Geçen cuma BRT kanalındaki spor programına telefonla katılan futbol federasyonu başkanı "futbolu eleştiren spor yazarlarını sahaya sokmayacağım " şeklinde sözler sarfetti. Bu kadar yıldır yaptığım spor yazarlığı ve yorumculuğu hayatımda bu denli trajikomik bir söz ne duydum ne de okudum. Bu arkadaşa birilerinin acilen basın özgürlüğü hakkını hatırlatması gerekiyor hatta başı ben çekip hatırlatmak isterim;
“Basın Özgürlüğü: Haber, fikir ve düşünceleri serbestçe açıklayabilme özgürlüğüdür. Her türlü haberi yapabilme, her türlü görüş ve düşünceyi açığa vurabilme özgürlüğüdür. Basın hürdür.”
Eleştiriye tahammülü olmayan kişiler, maalesef baskı ve tehdit ile spor yazarlarını susturmaya çalışıyorlar.

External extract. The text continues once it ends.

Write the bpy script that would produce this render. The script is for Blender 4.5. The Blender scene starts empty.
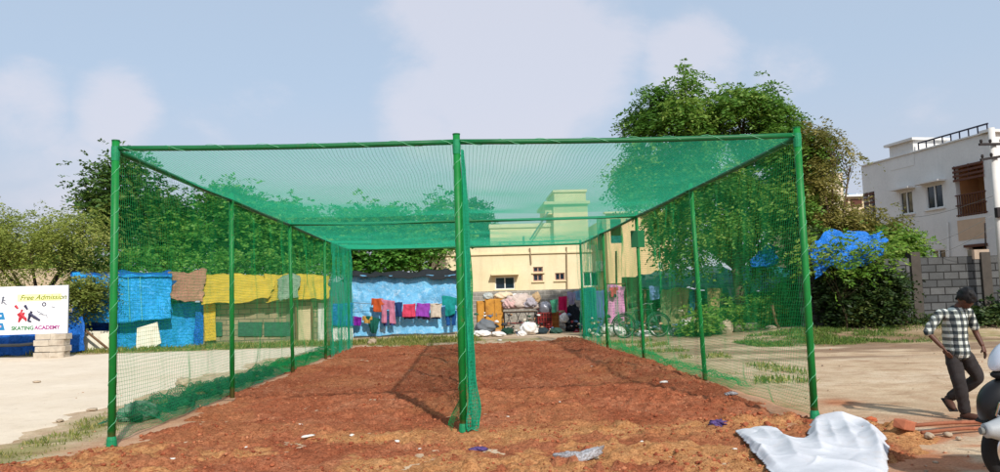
import bpy, math, random
import numpy as np
from mathutils import Vector, Matrix
R = math.radians
random.seed(7); rng = np.random.default_rng(11)
scene = bpy.context.scene
col = scene.collection

# ------------------------------------------------------------------ camera
CAMH = 1.6258; F = 750.0
FW = Vector((0.047812, 0.995326, 0.083901)); RT = Vector((0.998535, -0.045497, -0.029292)); UP = Vector((0.025338, -0.085179, 0.996043))
cam = bpy.data.cameras.new('camera'); camo = bpy.data.objects.new('camera', cam); col.objects.link(camo)
m = Matrix.Identity(4)
for i in range(3):
    m[i][0] = RT[i]; m[i][1] = UP[i]; m[i][2] = -FW[i]
m[2][3] = CAMH
camo.matrix_world = m
cam.sensor_width = 36; cam.lens = F / 1000 * 36; cam.clip_end = 3000; cam.clip_start = 0.05
scene.camera = camo

def ray(x, y): return FW * F + RT * (x - 500) - UP * (y - 236)
def g(x, y, z=0.0):                       # where the sight line meets the height z
    d = ray(x, y); t = (z - CAMH) / d.z
    return Vector((d.x * t, d.y * t, z))
def at(x, y, Y):                          # where it meets the depth Y
    d = ray(x, y); t = Y / d.y
    return Vector((d.x * t, Y, CAMH + d.z * t))
def on(x, y, P, n):                       # where it meets a plane
    d = ray(x, y); o = Vector((0, 0, CAMH)); t = (P - o).dot(n) / d.dot(n)
    return o + d * t

# ------------------------------------------------------------------ noise (numpy)
def _h(ix, iy, s):
    n = (ix.astype(np.int64) * 374761393 + iy.astype(np.int64) * 668265263 + s * 2147483647) & 0xffffffff
    n = ((n ^ (n >> 13)) * 1274126177) & 0xffffffff
    return ((n ^ (n >> 16)) & 0xffff) / 65535.0
def vn(x, y, s=0):
    x = np.asarray(x, float); y = np.asarray(y, float)
    ix = np.floor(x); iy = np.floor(y); fx = x - ix; fy = y - iy
    fx = fx * fx * (3 - 2 * fx); fy = fy * fy * (3 - 2 * fy)
    a = _h(ix, iy, s); b = _h(ix + 1, iy, s); c = _h(ix, iy + 1, s); d = _h(ix + 1, iy + 1, s)
    return (a * (1 - fx) + b * fx) * (1 - fy) + (c * (1 - fx) + d * fx) * fy
def fbm(x, y, o=4, s=0):
    r = 0; a = .5; t = 0
    for k in range(o):
        r = r + a * vn(x * 2 ** k + 17.3 * k, y * 2 ** k - 9.1 * k, s + k); t += a; a *= .5
    return r / t
def sst(a, b, x):
    t = np.clip((x - a) / (b - a), 0, 1); return t * t * (3 - 2 * t)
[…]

Burası Uganda Cumhuriyeti mi? Basın özgürlüğünü kısıtlama hakkı ne zamandan beri federasyon başkanına verildi? Basın organlarında çıkıp dilediğini söyleyebilen bir federasyon başkanı, kendinin gani gani yararlandığı “basın özgürlüğü hakkı”nın hepsini kendine saklayıp, kurumunu eleştirenlere “hak mak kalmadı” mı diyecek?
Gerçekten trajikomik olaylar yaşanmaya başladı. Bir makam işgal ediyorsan halkın önünde söylediklerine, uslubuna dikkat edeceksin.
Herkes işini yapacak. Basın çalışanları kendi işlerini, sen kendi işini. Fikir özgürlüğü kavramı, gelişmiş zihinlerde yer edinmiş bir kavramdır, eğer yazılanları beğenmiyorsan veya seni rahatsız ediyorsa okumaz, yazılanlar içerisinde de hakaret varsa o zaman hukuk yoluna başvurur dava açarsın. Yazının başlarında da değindiğim gibi, niyet çok önemli. Yapıcı eleştirileri benimseyip bunları kendini geliştirme adına motivasyon olarak kullanırsan, her zaman ilerlersin fakat hayır benim tarzım bu değil diyorsan TV programlarına çıkıp “bazı spor yazarlarını sahalara sokmayacağım” gibi cümleler sarfetmek de yine senin tercihin. Sonuçta İnsanın karakterini tercihleri oluşturur.